Defer Taxable Income

You can also reduce taxes by deferring taxable income. This involves delaying the receipt of income until the following year, allowing you to spread out the impact of taxes across two years instead of one.

For example, if you’re an independent contractor, you may be able to contract with your clients so that they pay a portion of the fee at the beginning of the year and a portion at the end. This can help reduce your tax payments in any given year, while still providing you with an expected income stream.

You may also be able to delay payment of bonuses or other forms of compensation until after the new year.

A few more ways to do this:

  • Delaying invoices
  • Doing longer contracts
  • Offering discounts for prepayment
Defer Taxable Income

Deferring income can help you spread out your taxes over multiple years, giving you more flexibility and breathing room when it comes to managing your business finances.

It’s important to note that these strategies should only be used if you are sure that you will be able to pay your taxes at the end of the year. If in doubt, consult a tax advisor to discuss your options.

Evaluate Your Business Entity Type

The type of business entity you have formed can influence your tax obligations and filing requirements.

Evaluating your current entity type and considering other options may help reduce your taxable income and ultimately the amount of taxes you owe.

A few examples:

  • Corporations are subject to double taxation on both the company level and shareholder level, while pass-through entities such as LLCs or partnerships only pay taxes once.
  • If you’re a sole proprietorship, your income is taxed at your personal tax rate. But if you form an LLC or S corporation, you can save money by paying yourself a reasonable salary and having the rest of the business profits taxed at lower corporate rates.

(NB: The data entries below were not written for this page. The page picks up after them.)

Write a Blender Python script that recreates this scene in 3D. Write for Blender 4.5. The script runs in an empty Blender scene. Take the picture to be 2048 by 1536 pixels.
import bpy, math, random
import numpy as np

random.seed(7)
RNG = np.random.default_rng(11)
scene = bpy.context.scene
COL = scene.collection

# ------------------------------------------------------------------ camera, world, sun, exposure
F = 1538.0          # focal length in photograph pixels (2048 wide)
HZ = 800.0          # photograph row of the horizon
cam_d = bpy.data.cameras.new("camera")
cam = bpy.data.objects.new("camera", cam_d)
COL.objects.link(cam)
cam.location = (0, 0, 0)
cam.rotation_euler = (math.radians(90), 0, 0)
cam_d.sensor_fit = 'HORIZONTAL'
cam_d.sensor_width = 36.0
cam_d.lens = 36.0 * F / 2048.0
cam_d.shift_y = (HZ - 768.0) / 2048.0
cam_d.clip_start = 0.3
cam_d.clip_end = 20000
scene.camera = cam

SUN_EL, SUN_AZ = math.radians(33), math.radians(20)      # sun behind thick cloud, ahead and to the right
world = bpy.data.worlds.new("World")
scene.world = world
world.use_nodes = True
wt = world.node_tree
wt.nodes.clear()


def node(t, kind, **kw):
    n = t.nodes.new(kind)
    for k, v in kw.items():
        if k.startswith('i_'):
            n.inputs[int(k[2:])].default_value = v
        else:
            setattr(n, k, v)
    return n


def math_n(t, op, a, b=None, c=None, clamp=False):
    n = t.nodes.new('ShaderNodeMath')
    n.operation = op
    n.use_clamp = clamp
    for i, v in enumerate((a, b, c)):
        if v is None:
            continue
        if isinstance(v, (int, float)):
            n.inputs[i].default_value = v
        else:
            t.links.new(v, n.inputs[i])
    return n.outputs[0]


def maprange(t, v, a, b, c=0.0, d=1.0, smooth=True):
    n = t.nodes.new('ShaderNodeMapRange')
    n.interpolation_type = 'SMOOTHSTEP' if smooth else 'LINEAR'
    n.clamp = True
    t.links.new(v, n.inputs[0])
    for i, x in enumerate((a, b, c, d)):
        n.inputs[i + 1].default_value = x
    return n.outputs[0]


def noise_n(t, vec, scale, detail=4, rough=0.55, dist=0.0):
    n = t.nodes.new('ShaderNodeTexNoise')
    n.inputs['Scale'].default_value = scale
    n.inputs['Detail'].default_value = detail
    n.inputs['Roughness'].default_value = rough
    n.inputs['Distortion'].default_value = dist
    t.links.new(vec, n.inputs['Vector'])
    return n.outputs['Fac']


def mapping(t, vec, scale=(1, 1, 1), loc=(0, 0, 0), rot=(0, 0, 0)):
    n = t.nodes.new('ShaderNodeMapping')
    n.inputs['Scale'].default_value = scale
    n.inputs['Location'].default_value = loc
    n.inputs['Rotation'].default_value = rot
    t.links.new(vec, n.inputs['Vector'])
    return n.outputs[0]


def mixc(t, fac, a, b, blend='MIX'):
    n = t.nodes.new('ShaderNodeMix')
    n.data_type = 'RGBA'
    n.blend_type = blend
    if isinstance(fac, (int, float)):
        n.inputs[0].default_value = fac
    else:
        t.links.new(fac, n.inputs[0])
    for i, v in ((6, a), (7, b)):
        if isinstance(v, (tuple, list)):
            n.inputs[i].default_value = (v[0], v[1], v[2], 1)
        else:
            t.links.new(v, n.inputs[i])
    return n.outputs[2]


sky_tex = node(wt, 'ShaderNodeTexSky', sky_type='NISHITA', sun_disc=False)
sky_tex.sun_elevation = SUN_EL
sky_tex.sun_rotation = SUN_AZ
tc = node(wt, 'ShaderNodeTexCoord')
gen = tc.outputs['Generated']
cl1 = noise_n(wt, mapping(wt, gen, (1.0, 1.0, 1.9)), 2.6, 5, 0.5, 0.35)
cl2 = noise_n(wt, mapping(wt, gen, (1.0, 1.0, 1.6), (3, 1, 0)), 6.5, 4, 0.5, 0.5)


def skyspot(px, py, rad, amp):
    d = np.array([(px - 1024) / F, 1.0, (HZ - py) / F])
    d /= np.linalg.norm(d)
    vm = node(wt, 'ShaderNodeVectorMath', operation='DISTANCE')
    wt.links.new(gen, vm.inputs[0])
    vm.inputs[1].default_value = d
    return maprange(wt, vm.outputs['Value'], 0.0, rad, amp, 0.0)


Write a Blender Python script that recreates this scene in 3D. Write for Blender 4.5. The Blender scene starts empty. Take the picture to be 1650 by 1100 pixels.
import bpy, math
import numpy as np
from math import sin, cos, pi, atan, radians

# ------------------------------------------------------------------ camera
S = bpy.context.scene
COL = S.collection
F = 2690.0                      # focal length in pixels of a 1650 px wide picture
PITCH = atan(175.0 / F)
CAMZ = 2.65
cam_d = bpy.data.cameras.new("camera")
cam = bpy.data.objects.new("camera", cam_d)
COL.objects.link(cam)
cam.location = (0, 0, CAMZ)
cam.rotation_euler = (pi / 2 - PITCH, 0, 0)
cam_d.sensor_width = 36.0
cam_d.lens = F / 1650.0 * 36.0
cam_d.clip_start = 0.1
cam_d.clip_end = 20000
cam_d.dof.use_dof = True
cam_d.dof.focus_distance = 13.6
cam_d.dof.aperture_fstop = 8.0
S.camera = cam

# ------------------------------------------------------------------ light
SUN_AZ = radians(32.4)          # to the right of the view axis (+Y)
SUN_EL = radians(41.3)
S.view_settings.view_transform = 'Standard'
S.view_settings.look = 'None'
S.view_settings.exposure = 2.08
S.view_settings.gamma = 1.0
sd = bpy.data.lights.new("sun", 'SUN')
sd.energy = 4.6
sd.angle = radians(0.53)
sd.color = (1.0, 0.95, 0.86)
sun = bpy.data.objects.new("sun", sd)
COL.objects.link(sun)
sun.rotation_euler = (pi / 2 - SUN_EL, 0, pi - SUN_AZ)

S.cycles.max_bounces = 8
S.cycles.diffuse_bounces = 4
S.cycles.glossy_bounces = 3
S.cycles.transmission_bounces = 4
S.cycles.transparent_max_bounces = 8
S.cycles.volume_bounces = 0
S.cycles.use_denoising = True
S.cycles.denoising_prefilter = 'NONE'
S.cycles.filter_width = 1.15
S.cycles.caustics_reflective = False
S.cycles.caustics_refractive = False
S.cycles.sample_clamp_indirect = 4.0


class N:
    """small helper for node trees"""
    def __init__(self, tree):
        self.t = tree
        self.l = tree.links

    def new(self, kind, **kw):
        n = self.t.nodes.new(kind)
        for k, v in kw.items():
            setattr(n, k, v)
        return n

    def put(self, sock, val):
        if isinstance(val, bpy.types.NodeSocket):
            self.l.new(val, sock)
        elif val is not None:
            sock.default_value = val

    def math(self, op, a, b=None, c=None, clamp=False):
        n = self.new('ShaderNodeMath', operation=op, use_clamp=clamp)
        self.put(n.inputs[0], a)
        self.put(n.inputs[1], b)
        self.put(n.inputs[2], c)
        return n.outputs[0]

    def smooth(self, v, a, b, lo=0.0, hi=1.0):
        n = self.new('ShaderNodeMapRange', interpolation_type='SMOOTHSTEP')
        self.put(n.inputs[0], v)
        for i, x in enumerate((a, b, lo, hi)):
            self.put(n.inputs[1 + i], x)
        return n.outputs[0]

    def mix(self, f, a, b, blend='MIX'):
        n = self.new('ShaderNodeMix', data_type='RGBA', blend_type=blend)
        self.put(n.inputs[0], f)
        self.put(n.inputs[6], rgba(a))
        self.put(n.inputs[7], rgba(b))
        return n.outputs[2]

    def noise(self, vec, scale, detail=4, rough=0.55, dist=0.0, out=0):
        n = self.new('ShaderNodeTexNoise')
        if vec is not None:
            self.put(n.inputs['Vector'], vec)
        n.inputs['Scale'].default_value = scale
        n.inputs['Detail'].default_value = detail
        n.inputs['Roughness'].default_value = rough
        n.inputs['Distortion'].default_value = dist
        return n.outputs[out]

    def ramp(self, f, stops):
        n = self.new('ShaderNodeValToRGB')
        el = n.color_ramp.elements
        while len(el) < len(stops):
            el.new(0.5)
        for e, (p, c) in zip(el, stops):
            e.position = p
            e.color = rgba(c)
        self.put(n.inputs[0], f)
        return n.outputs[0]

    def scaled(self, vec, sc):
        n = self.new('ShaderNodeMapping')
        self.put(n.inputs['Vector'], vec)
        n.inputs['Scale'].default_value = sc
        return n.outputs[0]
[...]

Utilizing the right business entity for your specific situation may significantly reduce your tax burden. Talk to a qualified CPA or attorney to help determine which entity makes sense for your situation. 

Take Out Loans From Your Business

As you consider tax planning strategies, it might be worth talking to your tax advisors about potentially taking out loans from your business.

As Alex Hormozi explains in the video below, the ultra-wealthy often don’t sell their businesses – they instead opt to “buy and hold” while taking out loans against their business.

Loans against your business are not treated as income (tax free) but it allows you to spend money to live your life (i.e. day-to-day expenses, charitable contributions, and anything else you’d like to).

The ideal way to do this is to have the assets (your business) appreciate and generate more than loan repayments. This allows you to pour money into assets that continue to compound while also de-risking your position and having the ability to take out cash.

Instead of selling with a full exit event (with big-time tax implications), you can take out money from asset-backed loans, put that money into other assets, and not pay income taxes on the loans.

If you’re interested in exploring this approach, here’s a video (8 minutes) to check out:

Stay Current on Tax Laws for Small Business Owners

Make sure you stay current on tax law changes and regulations as you consider your tax planning strategies. Tax law changes can significantly affect how your business is taxed, influence potential tax credit and deductions, and the amount of taxes you owe.

Keep up-to-date with any news related to federal, state and local tax laws and regulations so that you don’t miss out on potential savings opportunities. If a new regulation goes into effect, it could potentially save you thousands in taxes if you’re aware of it in time to take advantage of it.

A qualified CPA or accountant can also help provide more detailed advice about how changing tax laws may affect your business’s bottom line.

Conclusion

These are just a handful of ways small business owners can reduce their taxable income before filing and paying taxes.

A thoughtful tax planning strategy can be the key to reducing taxable income and keeping more money in your pocket each year. Carefully review all deductions and consider how different strategies might impact your bottom line.

As I mentioned in the article, be sure to speak with an experienced CPA or tax attorney for additional details and guidance when preparing your business taxes.